» **Material provided**
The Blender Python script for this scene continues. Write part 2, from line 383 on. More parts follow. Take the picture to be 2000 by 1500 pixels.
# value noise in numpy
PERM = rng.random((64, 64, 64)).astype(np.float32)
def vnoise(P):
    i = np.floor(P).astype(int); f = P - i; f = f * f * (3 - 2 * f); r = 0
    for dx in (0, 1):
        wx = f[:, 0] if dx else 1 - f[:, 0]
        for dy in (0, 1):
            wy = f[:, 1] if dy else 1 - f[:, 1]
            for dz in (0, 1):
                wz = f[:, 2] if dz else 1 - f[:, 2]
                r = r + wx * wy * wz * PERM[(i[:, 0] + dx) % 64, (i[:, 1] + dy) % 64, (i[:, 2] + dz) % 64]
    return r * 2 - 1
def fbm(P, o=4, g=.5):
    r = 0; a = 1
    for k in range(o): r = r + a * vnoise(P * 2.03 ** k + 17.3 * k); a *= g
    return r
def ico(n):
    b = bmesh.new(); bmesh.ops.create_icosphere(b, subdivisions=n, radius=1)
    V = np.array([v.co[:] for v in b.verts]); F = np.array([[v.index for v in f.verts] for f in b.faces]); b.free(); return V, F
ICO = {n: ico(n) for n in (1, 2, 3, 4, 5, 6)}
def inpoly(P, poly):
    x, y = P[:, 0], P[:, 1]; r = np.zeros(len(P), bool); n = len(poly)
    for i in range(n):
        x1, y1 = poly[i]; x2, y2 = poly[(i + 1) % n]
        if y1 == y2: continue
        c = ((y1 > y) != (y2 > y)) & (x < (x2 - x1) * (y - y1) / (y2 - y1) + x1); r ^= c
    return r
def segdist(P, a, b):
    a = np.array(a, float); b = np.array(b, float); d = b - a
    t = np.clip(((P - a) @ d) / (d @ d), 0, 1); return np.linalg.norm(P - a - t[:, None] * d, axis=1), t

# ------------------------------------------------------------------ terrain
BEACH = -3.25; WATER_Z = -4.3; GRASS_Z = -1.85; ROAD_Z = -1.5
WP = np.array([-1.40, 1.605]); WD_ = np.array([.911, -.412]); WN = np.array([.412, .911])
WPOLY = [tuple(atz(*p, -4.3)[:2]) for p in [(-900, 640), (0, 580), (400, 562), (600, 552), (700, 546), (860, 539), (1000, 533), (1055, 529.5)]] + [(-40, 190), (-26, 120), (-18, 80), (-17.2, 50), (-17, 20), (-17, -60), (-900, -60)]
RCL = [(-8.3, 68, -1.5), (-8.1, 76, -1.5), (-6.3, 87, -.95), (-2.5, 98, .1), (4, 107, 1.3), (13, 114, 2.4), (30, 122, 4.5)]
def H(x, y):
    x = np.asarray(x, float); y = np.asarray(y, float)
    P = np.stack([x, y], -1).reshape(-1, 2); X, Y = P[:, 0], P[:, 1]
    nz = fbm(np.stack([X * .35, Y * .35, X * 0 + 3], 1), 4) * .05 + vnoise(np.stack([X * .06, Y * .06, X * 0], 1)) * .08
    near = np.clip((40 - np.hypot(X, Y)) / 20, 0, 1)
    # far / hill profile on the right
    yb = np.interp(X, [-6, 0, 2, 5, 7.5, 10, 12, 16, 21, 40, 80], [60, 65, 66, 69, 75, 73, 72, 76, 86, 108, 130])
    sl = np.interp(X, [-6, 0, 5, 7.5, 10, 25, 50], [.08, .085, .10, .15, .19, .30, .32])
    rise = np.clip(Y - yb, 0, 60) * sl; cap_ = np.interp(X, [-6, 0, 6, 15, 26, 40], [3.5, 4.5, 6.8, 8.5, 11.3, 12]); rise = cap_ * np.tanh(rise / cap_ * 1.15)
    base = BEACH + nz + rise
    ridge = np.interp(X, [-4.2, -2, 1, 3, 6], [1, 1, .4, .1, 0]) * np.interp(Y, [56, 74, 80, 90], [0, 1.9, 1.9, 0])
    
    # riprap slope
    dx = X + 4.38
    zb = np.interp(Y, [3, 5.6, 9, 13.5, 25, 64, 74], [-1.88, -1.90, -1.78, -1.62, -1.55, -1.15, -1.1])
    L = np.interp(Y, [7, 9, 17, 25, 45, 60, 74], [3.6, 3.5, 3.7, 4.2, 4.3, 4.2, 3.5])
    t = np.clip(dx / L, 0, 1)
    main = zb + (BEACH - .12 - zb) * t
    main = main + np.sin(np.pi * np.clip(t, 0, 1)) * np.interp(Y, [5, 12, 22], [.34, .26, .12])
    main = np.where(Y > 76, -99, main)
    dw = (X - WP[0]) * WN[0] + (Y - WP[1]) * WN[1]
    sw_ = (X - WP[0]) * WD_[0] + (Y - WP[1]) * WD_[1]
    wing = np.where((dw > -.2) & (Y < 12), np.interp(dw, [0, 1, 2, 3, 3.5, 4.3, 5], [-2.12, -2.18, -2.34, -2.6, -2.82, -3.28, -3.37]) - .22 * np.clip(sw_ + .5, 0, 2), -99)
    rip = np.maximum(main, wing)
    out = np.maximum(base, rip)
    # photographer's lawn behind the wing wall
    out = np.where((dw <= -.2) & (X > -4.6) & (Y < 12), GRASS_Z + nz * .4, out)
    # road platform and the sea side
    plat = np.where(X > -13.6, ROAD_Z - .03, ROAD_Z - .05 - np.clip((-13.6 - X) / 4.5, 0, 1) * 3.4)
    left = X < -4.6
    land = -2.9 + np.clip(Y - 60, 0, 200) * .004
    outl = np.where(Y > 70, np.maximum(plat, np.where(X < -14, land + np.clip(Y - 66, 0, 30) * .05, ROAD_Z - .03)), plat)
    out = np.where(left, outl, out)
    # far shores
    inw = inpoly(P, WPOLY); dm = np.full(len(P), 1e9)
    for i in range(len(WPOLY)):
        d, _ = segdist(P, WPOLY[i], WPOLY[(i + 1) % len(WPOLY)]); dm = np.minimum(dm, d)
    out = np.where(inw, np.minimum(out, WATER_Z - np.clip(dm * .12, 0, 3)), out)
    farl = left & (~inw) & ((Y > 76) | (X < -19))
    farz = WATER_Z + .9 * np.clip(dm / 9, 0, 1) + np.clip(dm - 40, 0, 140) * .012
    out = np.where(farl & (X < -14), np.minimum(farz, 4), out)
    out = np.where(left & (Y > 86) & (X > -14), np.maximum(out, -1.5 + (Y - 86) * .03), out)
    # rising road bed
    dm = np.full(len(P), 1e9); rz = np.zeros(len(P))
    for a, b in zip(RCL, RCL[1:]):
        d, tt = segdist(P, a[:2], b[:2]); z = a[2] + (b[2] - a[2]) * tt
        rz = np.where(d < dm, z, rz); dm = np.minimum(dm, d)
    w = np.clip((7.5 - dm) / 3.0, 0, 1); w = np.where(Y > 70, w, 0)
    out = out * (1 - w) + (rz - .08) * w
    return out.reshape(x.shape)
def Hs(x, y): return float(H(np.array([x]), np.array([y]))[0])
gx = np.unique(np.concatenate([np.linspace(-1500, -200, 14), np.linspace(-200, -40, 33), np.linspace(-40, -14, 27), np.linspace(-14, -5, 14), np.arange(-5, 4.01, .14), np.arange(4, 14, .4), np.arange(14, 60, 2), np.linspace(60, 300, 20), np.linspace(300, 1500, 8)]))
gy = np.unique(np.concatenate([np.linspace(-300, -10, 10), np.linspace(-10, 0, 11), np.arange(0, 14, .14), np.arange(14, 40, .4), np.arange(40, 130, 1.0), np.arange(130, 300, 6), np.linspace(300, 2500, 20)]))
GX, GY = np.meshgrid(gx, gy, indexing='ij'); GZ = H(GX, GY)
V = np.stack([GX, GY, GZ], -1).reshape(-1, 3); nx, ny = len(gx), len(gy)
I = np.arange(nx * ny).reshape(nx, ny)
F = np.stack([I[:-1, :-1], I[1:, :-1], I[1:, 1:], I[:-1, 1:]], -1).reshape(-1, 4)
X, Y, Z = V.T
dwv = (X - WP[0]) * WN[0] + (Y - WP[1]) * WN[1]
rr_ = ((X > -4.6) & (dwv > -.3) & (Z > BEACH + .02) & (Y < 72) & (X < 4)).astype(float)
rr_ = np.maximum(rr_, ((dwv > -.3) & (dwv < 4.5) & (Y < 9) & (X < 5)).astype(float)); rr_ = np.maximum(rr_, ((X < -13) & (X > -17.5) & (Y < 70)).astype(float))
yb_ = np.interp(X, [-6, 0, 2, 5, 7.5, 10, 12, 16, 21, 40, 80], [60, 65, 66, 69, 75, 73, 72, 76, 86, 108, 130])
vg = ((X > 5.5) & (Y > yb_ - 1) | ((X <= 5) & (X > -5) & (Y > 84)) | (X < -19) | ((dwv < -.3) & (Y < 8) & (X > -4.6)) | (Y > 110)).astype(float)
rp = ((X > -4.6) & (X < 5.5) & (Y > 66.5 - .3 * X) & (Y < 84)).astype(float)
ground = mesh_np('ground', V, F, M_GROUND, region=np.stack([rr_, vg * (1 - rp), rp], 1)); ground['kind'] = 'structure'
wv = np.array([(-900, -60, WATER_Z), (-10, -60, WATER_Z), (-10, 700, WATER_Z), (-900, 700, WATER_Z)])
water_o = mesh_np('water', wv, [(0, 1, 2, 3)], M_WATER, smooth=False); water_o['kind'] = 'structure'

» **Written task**
Exactly repeat the lines running from the top of the listing to the line bearing "t = np.clip(((P", both of those lines included, and only them.

» **Result below**
The Blender Python script for this scene continues. Write part 2, from line 383 on. More parts follow. Take the picture to be 2000 by 1500 pixels.
# value noise in numpy
PERM = rng.random((64, 64, 64)).astype(np.float32)
def vnoise(P):
    i = np.floor(P).astype(int); f = P - i; f = f * f * (3 - 2 * f); r = 0
    for dx in (0, 1):
        wx = f[:, 0] if dx else 1 - f[:, 0]
        for dy in (0, 1):
            wy = f[:, 1] if dy else 1 - f[:, 1]
            for dz in (0, 1):
                wz = f[:, 2] if dz else 1 - f[:, 2]
                r = r + wx * wy * wz * PERM[(i[:, 0] + dx) % 64, (i[:, 1] + dy) % 64, (i[:, 2] + dz) % 64]
    return r * 2 - 1
def fbm(P, o=4, g=.5):
    r = 0; a = 1
    for k in range(o): r = r + a * vnoise(P * 2.03 ** k + 17.3 * k); a *= g
    return r
def ico(n):
    b = bmesh.new(); bmesh.ops.create_icosphere(b, subdivisions=n, radius=1)
    V = np.array([v.co[:] for v in b.verts]); F = np.array([[v.index for v in f.verts] for f in b.faces]); b.free(); return V, F
ICO = {n: ico(n) for n in (1, 2, 3, 4, 5, 6)}
def inpoly(P, poly):
    x, y = P[:, 0], P[:, 1]; r = np.zeros(len(P), bool); n = len(poly)
    for i in range(n):
        x1, y1 = poly[i]; x2, y2 = poly[(i + 1) % n]
        if y1 == y2: continue
        c = ((y1 > y) != (y2 > y)) & (x < (x2 - x1) * (y - y1) / (y2 - y1) + x1); r ^= c
    return r
def segdist(P, a, b):
    a = np.array(a, float); b = np.array(b, float); d = b - a
    t = np.clip(((P - a) @ d) / (d @ d), 0, 1); return np.linalg.norm(P - a - t[:, None] * d, axis=1), t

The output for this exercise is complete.